Dorian 2011 certainly appeals strongly to the scholar and bibliophile in me. The introductions, notes and images generated a number of thoughts and ideas that I didn't have time to pursue in this review.

Anonymous said...

My last name is Gray and I live in Colorado. My great grandad died when I was about 14. His brother was John Gray, a poet and close friend of Oscar Wilde and the man who Oscar Wilde built the character "Dorian" around. Check out the book "The Man Who Was Dorian Gray"
http://www.amazon.com/Man-Who-Was-Dorian-Gray/dp/0312232780

Benjamin (Ben) said...

How fascinating! Frankel, the editor of Dorian 2011 includes a LENGTHY footnote about "possible real-life models for the title character" and, indeed, focuses largely on your great grandfather. (See footnote 20, pages 74-5.) I also like the fact that "Gray" (black + white) relates to the binary logic of the plot.

Unknown said...

Wow! Fancy having the living relative of the inspiration for Dorian Gray pop in!

Will definitely have to check out "The Man Who Was Dorian Gray"

Kind Regards
H

Stephen Robert Tod said...

I taught "The Picture of Dorian Gray" to Honors Eleventh Grade English students in 2003, partly in support of our new Gay-Straight Alliance which had recently emerged in both of our public high schools. I had been appalled by some intensely emotional, irrational, borderline-violent reactions to the advent of this student organization both by some parents and even staff. I recognized that one's upbringing and conditioning form a tough carapace through which or beyond which seeing that people are people regardless of lifestyle is the more enlightened position.

During the course of this unit, I was approached by two 16 year old African Americans who told me firmly but politely that their religious upbringing forbade them reading this book. I solved the problem by designing another lesson plan for the two to work on independently in the school library - researching works by Goethe and Christopher Marlowe. Of course, they missed reading a great book, and also missed all of the discussion with their peers.

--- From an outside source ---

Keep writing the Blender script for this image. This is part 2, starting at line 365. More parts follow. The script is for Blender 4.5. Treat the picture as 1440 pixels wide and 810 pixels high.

Now, 8 years later, it is interesting to read Alex Ross's very thorough article in the newest issue of "The New Yorker" and to look forward eagerly to this new Harvard edition of Wilde's novel.

Benjamin (Ben) said...

Stephen:

Thanks very much for your fascinating comment, and bravo for deciding to teach "The Picture of Dorian Gray" in such a highly charged context.

Other readers might like to note that the Alex Ross article can be accessed online here:
http://www.newyorker.com/arts/critics/atlarge/2011/08/08/110808crat_atlarge_ross

Ben

Staggo Lee said...

Finding this article is fortuitous in that I just finished Dorian 2011. I've read Dorian 1891 untold times. While the restoration makes the novel more--and I am far from being a prude--titillating, the Dorian 2011 struck me as flat. Not all the author's additions to a work are violations. We should not take 1890 as written in stone. For example, 2011's omission of the Vane family and James Vane's later stalking of Dorian (what a chilling sequence of events surrouns their first meating) add intrigue, a bit of the neo-gothic, and foreboding. Finally, authors do submit their works to editors who suggest revisions. Are those revistions censorship? Do we really want to read the poor pieces that aren't as good as the revisions? So, for me the value of 2011 lies in its restored sentences and the book's absorbing annotations. Might I add that I have long scoured the Internet and books looking for the ideal Dorian Gray? I have collected portraits that date from the 1890s to contemporary renditions. I've travelled from utterly realistic portraits to the highly abstract, Dorian Grey will remain an archetypal figure, because his essence is so elusive.